#### Brief:
Every line must be returned precisely as it is written.

#### Supplied material:
Begin
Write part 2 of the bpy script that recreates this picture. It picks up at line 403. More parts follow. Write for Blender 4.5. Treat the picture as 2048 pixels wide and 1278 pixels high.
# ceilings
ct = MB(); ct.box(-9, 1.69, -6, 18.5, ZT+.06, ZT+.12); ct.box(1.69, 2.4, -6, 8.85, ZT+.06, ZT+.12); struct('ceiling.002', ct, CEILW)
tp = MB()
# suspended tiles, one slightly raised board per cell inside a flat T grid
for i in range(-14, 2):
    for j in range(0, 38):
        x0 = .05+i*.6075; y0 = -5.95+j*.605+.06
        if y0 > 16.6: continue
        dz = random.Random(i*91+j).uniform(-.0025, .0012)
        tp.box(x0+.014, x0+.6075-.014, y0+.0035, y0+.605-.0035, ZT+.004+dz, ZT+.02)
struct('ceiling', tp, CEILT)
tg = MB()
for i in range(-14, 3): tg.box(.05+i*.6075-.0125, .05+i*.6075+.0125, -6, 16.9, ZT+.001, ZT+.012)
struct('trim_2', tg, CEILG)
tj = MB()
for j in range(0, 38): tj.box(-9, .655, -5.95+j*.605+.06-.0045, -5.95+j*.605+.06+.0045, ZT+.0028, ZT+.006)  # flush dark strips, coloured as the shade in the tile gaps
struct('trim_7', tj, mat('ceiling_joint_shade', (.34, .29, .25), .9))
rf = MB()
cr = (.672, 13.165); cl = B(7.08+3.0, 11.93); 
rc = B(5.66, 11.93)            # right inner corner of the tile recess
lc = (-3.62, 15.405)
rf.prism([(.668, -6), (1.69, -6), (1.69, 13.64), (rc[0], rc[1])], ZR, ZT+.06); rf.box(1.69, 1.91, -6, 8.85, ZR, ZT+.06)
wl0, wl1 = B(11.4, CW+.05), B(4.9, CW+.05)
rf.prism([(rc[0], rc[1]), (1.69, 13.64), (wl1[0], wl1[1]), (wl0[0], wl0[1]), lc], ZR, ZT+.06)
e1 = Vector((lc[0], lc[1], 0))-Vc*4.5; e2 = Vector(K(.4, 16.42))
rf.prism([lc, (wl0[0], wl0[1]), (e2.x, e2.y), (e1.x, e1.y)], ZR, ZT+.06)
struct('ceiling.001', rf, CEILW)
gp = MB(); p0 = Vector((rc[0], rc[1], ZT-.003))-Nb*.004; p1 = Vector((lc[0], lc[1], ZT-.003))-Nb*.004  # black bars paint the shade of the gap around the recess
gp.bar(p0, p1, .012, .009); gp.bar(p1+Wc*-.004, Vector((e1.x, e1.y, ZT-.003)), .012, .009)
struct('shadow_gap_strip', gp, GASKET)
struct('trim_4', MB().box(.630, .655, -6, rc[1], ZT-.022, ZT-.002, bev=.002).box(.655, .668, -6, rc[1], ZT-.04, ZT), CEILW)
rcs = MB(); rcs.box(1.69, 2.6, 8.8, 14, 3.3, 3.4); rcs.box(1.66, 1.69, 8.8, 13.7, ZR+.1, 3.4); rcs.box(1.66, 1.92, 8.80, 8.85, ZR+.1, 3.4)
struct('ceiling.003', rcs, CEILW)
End
#### Full solution:
Write part 2 of the bpy script that recreates this picture. It picks up at line 403. More parts follow. Write for Blender 4.5. Treat the picture as 2048 pixels wide and 1278 pixels high.
# ceilings
ct = MB(); ct.box(-9, 1.69, -6, 18.5, ZT+.06, ZT+.12); ct.box(1.69, 2.4, -6, 8.85, ZT+.06, ZT+.12); struct('ceiling.002', ct, CEILW)
tp = MB()
# suspended tiles, one slightly raised board per cell inside a flat T grid
for i in range(-14, 2):
    for j in range(0, 38):
        x0 = .05+i*.6075; y0 = -5.95+j*.605+.06
        if y0 > 16.6: continue
        dz = random.Random(i*91+j).uniform(-.0025, .0012)
        tp.box(x0+.014, x0+.6075-.014, y0+.0035, y0+.605-.0035, ZT+.004+dz, ZT+.02)
struct('ceiling', tp, CEILT)
tg = MB()
for i in range(-14, 3): tg.box(.05+i*.6075-.0125, .05+i*.6075+.0125, -6, 16.9, ZT+.001, ZT+.012)
struct('trim_2', tg, CEILG)
tj = MB()
for j in range(0, 38): tj.box(-9, .655, -5.95+j*.605+.06-.0045, -5.95+j*.605+.06+.0045, ZT+.0028, ZT+.006)  # flush dark strips, coloured as the shade in the tile gaps
struct('trim_7', tj, mat('ceiling_joint_shade', (.34, .29, .25), .9))
rf = MB()
cr = (.672, 13.165); cl = B(7.08+3.0, 11.93); 
rc = B(5.66, 11.93)            # right inner corner of the tile recess
lc = (-3.62, 15.405)
rf.prism([(.668, -6), (1.69, -6), (1.69, 13.64), (rc[0], rc[1])], ZR, ZT+.06); rf.box(1.69, 1.91, -6, 8.85, ZR, ZT+.06)
wl0, wl1 = B(11.4, CW+.05), B(4.9, CW+.05)
rf.prism([(rc[0], rc[1]), (1.69, 13.64), (wl1[0], wl1[1]), (wl0[0], wl0[1]), lc], ZR, ZT+.06)
e1 = Vector((lc[0], lc[1], 0))-Vc*4.5; e2 = Vector(K(.4, 16.42))
rf.prism([lc, (wl0[0], wl0[1]), (e2.x, e2.y), (e1.x, e1.y)], ZR, ZT+.06)
struct('ceiling.001', rf, CEILW)
gp = MB(); p0 = Vector((rc[0], rc[1], ZT-.003))-Nb*.004; p1 = Vector((lc[0], lc[1], ZT-.003))-Nb*.004  # black bars paint the shade of the gap around the recess
gp.bar(p0, p1, .012, .009); gp.bar(p1+Wc*-.004, Vector((e1.x, e1.y, ZT-.003)), .012, .009)
struct('shadow_gap_strip', gp, GASKET)
struct('trim_4', MB().box(.630, .655, -6, rc[1], ZT-.022, ZT-.002, bev=.002).box(.655, .668, -6, rc[1], ZT-.04, ZT), CEILW)
rcs = MB(); rcs.box(1.69, 2.6, 8.8, 14, 3.3, 3.4); rcs.box(1.66, 1.69, 8.8, 13.7, ZR+.1, 3.4); rcs.box(1.66, 1.92, 8.80, 8.85, ZR+.1, 3.4)
struct('ceiling.003', rcs, CEILW)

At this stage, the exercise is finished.